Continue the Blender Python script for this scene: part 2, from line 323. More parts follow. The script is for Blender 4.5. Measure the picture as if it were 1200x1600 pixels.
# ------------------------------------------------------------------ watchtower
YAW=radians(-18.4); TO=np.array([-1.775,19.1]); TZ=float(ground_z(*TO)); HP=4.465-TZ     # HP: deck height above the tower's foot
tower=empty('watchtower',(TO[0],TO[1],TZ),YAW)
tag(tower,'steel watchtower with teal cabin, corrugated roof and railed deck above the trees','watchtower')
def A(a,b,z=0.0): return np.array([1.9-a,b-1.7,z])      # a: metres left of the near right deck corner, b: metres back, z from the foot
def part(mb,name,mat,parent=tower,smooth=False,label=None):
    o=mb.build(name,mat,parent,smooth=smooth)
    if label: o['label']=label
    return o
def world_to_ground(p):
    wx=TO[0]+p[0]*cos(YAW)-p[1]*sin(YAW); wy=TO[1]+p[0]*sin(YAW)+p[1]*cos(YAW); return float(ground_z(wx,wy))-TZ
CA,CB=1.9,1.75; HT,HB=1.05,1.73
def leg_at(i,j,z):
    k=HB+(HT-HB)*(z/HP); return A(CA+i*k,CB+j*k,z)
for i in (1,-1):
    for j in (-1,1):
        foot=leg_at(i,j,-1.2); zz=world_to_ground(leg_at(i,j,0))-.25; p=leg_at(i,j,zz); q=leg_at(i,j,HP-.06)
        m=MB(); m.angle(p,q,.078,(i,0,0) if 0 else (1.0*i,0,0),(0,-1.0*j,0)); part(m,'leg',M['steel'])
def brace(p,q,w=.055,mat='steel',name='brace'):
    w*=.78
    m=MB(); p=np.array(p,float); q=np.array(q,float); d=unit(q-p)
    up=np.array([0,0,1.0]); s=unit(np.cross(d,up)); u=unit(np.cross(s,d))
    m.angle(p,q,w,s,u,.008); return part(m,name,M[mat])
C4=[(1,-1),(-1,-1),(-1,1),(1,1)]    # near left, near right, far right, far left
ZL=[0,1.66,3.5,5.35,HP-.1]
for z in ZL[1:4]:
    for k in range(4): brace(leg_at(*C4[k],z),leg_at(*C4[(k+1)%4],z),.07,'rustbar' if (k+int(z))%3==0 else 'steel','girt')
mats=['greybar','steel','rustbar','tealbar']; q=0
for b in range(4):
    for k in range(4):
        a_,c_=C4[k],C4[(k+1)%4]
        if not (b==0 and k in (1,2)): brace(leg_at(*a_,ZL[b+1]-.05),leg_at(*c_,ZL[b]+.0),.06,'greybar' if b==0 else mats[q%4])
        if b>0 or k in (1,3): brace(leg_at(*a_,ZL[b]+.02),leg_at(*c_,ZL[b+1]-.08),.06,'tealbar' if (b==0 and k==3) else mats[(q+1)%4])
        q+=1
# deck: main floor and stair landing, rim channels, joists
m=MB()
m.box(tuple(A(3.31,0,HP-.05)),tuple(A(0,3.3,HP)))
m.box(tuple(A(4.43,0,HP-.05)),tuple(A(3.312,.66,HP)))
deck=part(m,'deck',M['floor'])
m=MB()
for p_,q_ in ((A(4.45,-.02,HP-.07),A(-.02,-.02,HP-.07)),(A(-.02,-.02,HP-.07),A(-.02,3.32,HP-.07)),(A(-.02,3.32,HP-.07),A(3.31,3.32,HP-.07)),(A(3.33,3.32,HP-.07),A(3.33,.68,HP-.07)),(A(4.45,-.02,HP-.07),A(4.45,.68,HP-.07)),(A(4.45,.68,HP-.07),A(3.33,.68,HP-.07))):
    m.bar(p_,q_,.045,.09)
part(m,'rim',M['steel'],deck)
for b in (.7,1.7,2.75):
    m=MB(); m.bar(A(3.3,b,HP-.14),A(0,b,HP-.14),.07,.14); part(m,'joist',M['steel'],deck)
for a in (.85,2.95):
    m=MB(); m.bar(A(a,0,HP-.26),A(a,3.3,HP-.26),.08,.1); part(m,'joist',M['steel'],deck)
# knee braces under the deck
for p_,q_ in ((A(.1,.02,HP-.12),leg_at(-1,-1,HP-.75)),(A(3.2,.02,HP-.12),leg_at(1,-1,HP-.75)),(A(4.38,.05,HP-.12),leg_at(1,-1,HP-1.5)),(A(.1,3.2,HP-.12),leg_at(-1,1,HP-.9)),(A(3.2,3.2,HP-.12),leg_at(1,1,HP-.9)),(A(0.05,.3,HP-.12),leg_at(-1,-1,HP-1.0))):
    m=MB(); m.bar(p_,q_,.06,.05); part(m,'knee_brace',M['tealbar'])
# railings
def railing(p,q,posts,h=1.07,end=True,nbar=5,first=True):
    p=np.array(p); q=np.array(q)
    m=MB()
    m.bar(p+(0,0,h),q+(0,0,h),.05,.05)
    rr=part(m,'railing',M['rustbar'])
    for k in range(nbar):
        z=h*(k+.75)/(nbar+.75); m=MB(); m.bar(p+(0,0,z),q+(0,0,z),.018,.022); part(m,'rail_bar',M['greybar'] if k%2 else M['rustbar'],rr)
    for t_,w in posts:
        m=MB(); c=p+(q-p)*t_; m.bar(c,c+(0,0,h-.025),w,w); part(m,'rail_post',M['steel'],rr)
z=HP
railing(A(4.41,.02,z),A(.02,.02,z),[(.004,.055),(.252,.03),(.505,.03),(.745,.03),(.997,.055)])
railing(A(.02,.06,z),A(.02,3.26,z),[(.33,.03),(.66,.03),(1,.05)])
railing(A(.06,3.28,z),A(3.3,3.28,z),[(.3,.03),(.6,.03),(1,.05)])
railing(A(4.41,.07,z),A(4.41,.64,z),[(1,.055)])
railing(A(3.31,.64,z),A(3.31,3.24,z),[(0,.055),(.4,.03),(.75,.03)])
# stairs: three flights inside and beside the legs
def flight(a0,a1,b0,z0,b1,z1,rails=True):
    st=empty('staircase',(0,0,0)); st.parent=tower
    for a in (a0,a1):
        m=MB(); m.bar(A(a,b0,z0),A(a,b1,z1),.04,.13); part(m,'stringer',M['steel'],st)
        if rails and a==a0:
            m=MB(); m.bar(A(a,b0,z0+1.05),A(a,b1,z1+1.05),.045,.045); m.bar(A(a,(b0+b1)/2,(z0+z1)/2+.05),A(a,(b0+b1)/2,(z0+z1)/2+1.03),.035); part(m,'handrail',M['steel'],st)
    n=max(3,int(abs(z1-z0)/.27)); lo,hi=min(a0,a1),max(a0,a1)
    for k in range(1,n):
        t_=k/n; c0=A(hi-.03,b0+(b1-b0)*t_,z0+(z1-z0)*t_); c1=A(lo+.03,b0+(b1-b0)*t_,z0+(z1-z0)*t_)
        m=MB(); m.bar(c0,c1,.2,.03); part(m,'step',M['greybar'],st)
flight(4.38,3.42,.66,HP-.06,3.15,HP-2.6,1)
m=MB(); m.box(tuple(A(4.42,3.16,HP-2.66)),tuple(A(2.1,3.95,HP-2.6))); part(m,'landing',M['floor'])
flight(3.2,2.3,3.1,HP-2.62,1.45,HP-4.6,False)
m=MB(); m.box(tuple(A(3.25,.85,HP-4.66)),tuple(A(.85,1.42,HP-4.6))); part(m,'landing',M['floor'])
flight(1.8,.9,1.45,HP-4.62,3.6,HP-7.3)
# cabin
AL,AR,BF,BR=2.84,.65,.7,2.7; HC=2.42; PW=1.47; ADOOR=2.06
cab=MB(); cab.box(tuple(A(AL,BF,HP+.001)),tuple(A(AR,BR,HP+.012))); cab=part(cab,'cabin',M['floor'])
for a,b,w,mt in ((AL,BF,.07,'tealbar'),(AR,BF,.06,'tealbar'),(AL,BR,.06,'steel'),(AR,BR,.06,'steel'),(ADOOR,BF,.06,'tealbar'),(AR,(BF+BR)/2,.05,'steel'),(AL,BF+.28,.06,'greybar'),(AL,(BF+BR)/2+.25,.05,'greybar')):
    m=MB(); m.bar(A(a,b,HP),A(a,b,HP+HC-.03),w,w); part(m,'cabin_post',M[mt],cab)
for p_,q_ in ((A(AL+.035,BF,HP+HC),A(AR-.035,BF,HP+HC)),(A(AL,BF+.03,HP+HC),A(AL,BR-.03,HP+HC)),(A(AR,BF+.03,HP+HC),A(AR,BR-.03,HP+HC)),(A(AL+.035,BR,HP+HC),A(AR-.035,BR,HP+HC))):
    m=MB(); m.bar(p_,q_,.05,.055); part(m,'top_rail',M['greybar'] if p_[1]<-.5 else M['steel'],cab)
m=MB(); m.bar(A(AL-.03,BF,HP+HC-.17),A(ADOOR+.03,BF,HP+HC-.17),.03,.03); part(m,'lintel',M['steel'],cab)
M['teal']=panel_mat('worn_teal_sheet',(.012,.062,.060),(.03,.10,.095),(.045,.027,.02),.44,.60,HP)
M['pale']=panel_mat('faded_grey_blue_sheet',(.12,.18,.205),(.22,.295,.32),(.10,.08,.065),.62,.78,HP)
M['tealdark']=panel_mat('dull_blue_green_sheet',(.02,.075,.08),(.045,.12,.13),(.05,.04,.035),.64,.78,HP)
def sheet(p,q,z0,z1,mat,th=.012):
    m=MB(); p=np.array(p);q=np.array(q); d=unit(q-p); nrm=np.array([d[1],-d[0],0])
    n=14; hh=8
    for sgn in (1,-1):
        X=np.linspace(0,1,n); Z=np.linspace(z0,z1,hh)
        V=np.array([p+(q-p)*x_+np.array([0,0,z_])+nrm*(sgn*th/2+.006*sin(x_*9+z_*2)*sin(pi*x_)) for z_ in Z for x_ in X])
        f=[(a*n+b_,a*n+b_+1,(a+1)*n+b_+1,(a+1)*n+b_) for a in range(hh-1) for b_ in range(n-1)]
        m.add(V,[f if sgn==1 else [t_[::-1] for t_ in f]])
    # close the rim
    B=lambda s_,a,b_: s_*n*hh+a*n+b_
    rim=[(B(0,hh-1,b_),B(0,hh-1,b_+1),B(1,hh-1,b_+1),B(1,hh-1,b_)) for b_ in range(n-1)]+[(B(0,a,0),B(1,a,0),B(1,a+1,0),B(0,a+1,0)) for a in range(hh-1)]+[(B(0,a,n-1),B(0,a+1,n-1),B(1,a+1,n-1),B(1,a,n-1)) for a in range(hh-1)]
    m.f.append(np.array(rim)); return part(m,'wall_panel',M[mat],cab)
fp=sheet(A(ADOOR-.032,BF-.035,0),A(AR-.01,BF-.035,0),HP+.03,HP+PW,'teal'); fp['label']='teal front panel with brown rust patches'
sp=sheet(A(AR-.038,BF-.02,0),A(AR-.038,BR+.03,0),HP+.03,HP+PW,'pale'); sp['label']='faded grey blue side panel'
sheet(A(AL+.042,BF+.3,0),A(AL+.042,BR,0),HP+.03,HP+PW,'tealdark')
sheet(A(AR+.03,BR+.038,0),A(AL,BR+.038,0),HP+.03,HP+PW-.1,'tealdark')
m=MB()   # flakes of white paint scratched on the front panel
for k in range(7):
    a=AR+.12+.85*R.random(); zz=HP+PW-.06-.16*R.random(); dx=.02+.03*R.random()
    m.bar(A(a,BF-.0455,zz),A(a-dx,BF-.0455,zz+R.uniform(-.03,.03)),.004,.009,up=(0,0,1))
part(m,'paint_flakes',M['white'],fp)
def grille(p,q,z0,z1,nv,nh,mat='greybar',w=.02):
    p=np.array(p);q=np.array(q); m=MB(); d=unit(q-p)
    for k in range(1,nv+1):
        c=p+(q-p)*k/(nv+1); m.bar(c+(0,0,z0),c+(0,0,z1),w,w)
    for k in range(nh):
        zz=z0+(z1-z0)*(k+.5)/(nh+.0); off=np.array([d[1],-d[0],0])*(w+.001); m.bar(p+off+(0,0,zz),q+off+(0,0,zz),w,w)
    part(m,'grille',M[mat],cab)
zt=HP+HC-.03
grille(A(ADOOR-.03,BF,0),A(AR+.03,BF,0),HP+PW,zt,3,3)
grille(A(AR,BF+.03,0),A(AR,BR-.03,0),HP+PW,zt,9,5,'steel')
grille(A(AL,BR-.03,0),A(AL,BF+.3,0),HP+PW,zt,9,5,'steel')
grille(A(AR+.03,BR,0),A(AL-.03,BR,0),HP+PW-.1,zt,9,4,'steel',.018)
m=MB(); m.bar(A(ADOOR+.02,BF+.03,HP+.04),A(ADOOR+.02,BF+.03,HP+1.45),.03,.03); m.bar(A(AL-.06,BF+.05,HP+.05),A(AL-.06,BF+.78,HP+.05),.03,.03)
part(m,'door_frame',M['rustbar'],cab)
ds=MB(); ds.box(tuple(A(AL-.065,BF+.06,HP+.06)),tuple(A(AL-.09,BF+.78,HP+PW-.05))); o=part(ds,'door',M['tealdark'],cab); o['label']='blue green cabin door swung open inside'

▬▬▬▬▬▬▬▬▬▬

Find how many lines of the listing include the string "from" and give that number, nothing else.

Solution below: 2